Inbetriebnahme und Prüfungen

  • Abnahmeprotokolle für die Zeitdienstanlage belegen, dass alle Endgeräte korrekt die Zeit beziehen.

  • Signalstärke-Checks bei GPS/DCF77-Antenneninstallation.

  • Funktionsprüfungen mit allen angebundenen Systemen (Zutritt, BMA, CCTV, GLT).

Dokumentation

  • Schaltpläne, Kabellisten, Gerätehandbücher: Zur Revision und späteren Fehlersuche unverzichtbar.

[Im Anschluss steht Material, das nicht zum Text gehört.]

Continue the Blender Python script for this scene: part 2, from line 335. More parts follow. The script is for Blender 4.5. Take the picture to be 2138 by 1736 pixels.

  • Netzpläne (IP-Adressen, VLAN-Zuordnung) für alle zeitkritischen Komponenten.

Wartung und Service

  • Regelmäßige Updates (Firmware, Sicherheits-Patches) sind Pflicht, um IT-Sicherheit zu gewährleisten.

  • Softwarepflege und gegebenenfalls Kalibrierungen (z. B. bei DCF77-Störungen) sollten vertraglich geregelt sein.

  • Ein Wartungs- und Servicevertrag mit definierten Reaktionszeiten garantiert die Verfügbarkeit dieser sicherheitsrelevanten Infrastruktur.

Schulung des Personals

Technisches Personal sowie zuständige Administratoren müssen mit dem System (Zeiteinstellung, Alarmierung bei Ausfällen, Protokolle) vertraut sein, um Störungen schnell beheben zu können.